I guess that you want to push the image that you build locally on your Mac, isn't it? In that case, you need to use another runner, which its executor should be shell. On that scenario, you will have 2 runners, one using docker to run the build_job1 job, and another one to push the locally built image. But there is a better solution that build manually the docker image, and it's to make GitLab CI to build it.

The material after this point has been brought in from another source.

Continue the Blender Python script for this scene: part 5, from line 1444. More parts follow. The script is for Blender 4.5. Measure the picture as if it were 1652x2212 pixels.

So, modifing your .gitlab-ci.yml (removing your comments, adding mines for explanation):
# Removed global image definition
stages:
- build
- test
- deploy
variables:
db_name: db_test
db_schema: "db_test_schema.sql"
build_job1:
stage: build
# Use image ONLY in docker runner
image: php7:latest
script:
- service mysql start
- echo "create database $db_name" | mysql -u root
- mysql -u root $db_name < $db_schema
- mysql -u root -e "show databases; use $db_name; show tables;"
# Run on runner with docker executor, this is ok
tags:
- docker
deploy_job1:
stage: deploy
script:
# Build the docker image first, and then push it
- docker build -t deploy:latest .
- docker push deploy:latest
# Run on runner with shell executor, set proper tag
tags:
- docker_builder
When you register the new runner, set executor as shell and tags docker_builder. I'm asuming that you have installed docker engine on your Mac.
On the other hand, this example makes no sense, at least for me. The build stage does nothing, as the container is ephemeral. I guess you should do that on the Dockerfile.